Will AI fully replace engineering simulation software like ANSYS or Siemens tools?

Expert opinion is divided. Neural Concept's Thomas von Tschammer argues that AI will never fully replace traditional simulation — instead, AI handles rapid early-stage design exploration while classical solvers validate final designs before manufacturing. PhysicsX CEO Jacomo Corbo takes a more aggressive position, arguing the goal is to remove numerical simulation entirely from the workflow and replace it with AI inference. The current evidence suggests a middle path: for smooth, laminar-flow problems on regular geometries, AI surrogates are already accurate enough to displace traditional solvers in the design-exploration phase. For shock-dominated flows, irregular meshes, and problems requiring strict boundary-condition enforcement, classical methods remain necessary.

What are the known limitations of Fourier Neural Operator–based physics AI?
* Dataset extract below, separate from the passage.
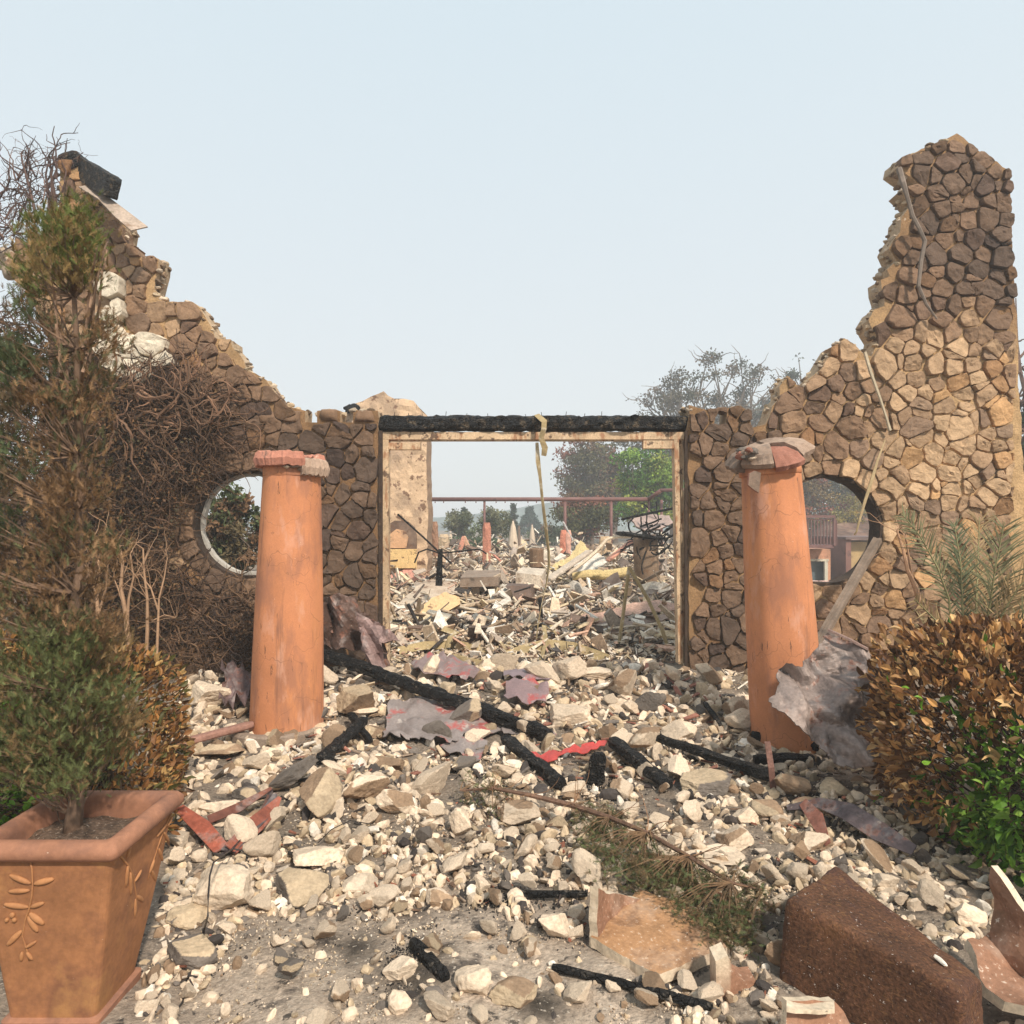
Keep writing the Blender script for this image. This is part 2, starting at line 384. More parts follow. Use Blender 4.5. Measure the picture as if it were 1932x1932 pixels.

Physics AI models based on Fourier Neural Operators — the leading architecture — perform poorly on four categories of problems: shock-dominated or discontinuous flows (where energy spreads across all frequency modes rather than concentrating in the low-frequency range the model captures); irregular or unstructured geometries (because the fast Fourier transform assumes a regular Cartesian grid); high-dimensional problems (where the parameter count scales exponentially with dimensionality); and cases where training data is very scarce. For smooth physics on regular grids, evaluated many times in a design sweep, these models can be ten thousand to a million times faster than classical solvers.
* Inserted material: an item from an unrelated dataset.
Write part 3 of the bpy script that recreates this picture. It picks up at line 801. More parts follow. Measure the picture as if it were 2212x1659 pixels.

Why did PhysicsX raise $300 million and what will the funding support?

The oversubscribed Series C, led by Temasek at a $2.4 billion valuation, is intended to fund three priorities: global expansion of engineering teams and customer deployments, particularly in Asia; broader platform capabilities for operators and designers who are not CFD specialists; and frontier research into larger, more powerful pre-trained large physics models. The company's growth metrics signal a delivery pipeline that has outrun its current capacity to fulfill contracts — its booked revenue has tripled while recognized revenue has doubled, suggesting the capital will be used to close that gap and serve the customers already committed.